Tuesday, April 15, 2008

Pilkada

Dalam seminggu terakhir dua provinsi besar mengadakan perhelatan pesta demokrasi lokal. Jawa Barat sudah melaksanakannya 13 April lalu dan Sumut 16 April. Ini tidak main-main, karena yang terpilih akan memimpin sekitar 60 juta jiwa. Sumber daya dan uang yang berputar di kedua provinsi itu memberi kontribusi signifikan bagi Indonesia. Tidak heran media memberi perhatian luar biasa terhadap proses pilkada di kedua provinsi itu.

Kaum jurnalis memberi panggung utama untuk para kontestan. Pada pilkada Jawa barat, hampir semua media cetak nasional menjadikan kemenangan Ahmad Heryawan-Dede Yusuf sebagai laporan utama. Selain Jawa Barat memiliki kedekatan dengan Jakarta pusat segalanya di Indonesia, juga karena kemenangan pasangan berakronim Hade yang mengejutkan.

Bagaimana dengan Sumatera Utara? Kecuali masyarakat Sumatera Utara, mungkin tidak banyak yang mengenal kelima pasangan kandidat. Atau kalaupun ada, nama pasangan Mayjen (Purn.) Triamtomo dan Benny Pasaribu; asing-masing adalah mantan Pangdam I Bukit Barisan dan Anggota DPR. Sehingga banyak orang menjagokan pasangan tersebut untuk menduduki kursi no 1 dan no 2 di Sumatera Utara.

Namun seringkali ramalan tinggal ramalan. Ada hal lain yang tidak terangkum dalam pengambilan kesimpulan, tetapi justru menjadi faktor penentu keberhasilan dalam pilkada.

Walaupun didukung oleh mesin politik besar yaitu Partai Golkar dan Partai Demokrat, Danny Setiawan gagal menduduki lagi kursi Gubernur Jawa Barat. Sedangkan Agum Gumelar yang pernah menjadi pejabat tinggi TNI dan Menteri Perhubungan didukung PDIP gagal lagi untuk kedua kalinya setelah di pilkada DKI.

Ahmad Heryawan dan Dede Yusuf hanya memiliki dua partai penyokong yang relatif kecil yaitu PKS dan PAN, tetapi berhasil menjadi juara. Banyak orang bilang (perlu penelitian lebih lanjut) keberhasilan keduanya tidak lepas dari nama tenar Dede Yusuf yang kondang sebagai aktor; apalagi mengacu pada keberhasilan Rano Karno menduduki posisi Wakil Bupati Tangerang (tentu saja tetap harus diperhitungkan posisi Bupati Ismet iskandar yang incumbent dan didukung Partai Golkar dan PDIP).

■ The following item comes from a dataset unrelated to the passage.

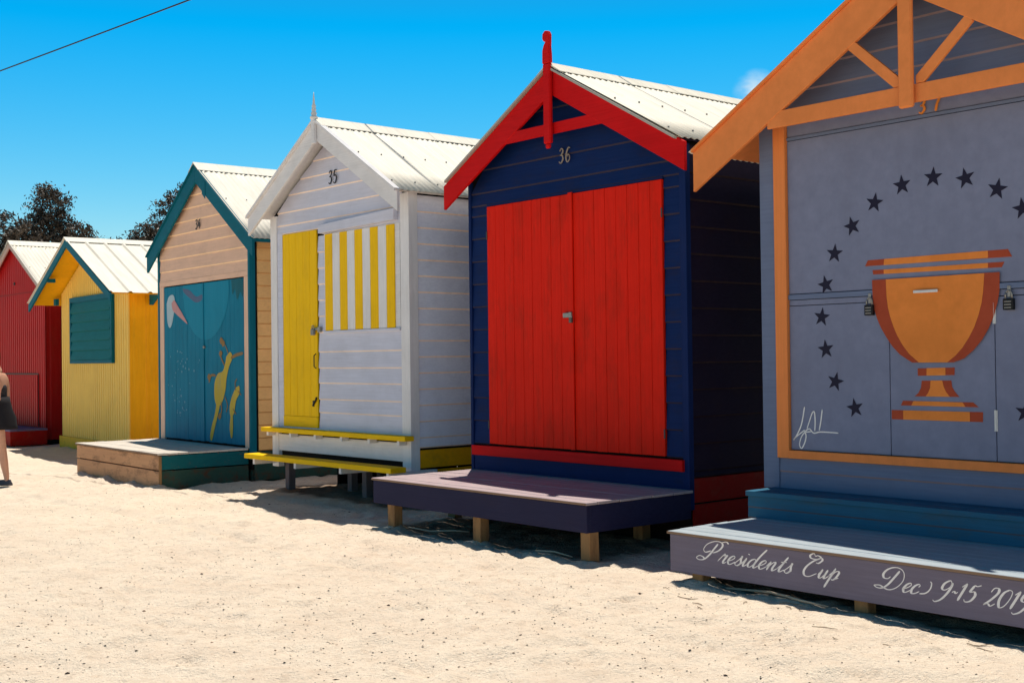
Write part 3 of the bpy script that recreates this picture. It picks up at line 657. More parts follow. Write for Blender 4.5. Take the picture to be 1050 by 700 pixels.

Saya rasa pilkada selalu memberikan kejutan-kejutan. Kecuali kisruh Pilkada Maluku Utara, masyarakat Indonesia kian dewasa dalam menyikapi hasil. Bentrokan horizontal dapat ditekan (jika tidak dapat disebut menghilang), dan menyerahkan berbagai masalah yang timbul ke pengadilan). Bandingkan dengan begitu banyaknya persoalan antarwarga yang kerap pecah di berbagai daerah dalam kurun waktu pascareformasi hingga Pemilu 2004 (maaf data tak ada, dan hanya pengamatan subyektif penulis).

Persoalan lain yang membuat saya terheran-heran adalah uang yang dikeluarkan untuk menyelenggarakan pemilu, pilkada dan uang untuk kampanye para kandidat. Triliunan rupiah! Mungkin puluhan triliun rupiah. Waaahh luar biasa. Sebetulnya Indonesia kaya sehingga untuk menyelenggarakan pesta (yang tanpa makan-makan) demokrasi itu kita mengeluarkan uang dari APBN, APBD dan kantung para kandidat begitu besar.

Ini cuma berandai-andai; andai uang sebesar itu untuk memperkuat ekonomi kita dalam bentuk kredit lunak para entrepeneur mikro, dan membuka lapangan kerja, rasanya kita akan semakin nyaman hidup di negeri ini. Tapi apa mau dikata, keputusan para wakil rakyat sudah jelas, harus ada pilkada langsung, ya sudah deh.

Mari kita simak terus pesta demokrasi daerah dan nasional terus menerus di televisi kita, koran kita. Biarkan yang menang bergembira dan penyelenggara pemilihan bersuka karena lancar dengan uang yang kita setorkan ke negara.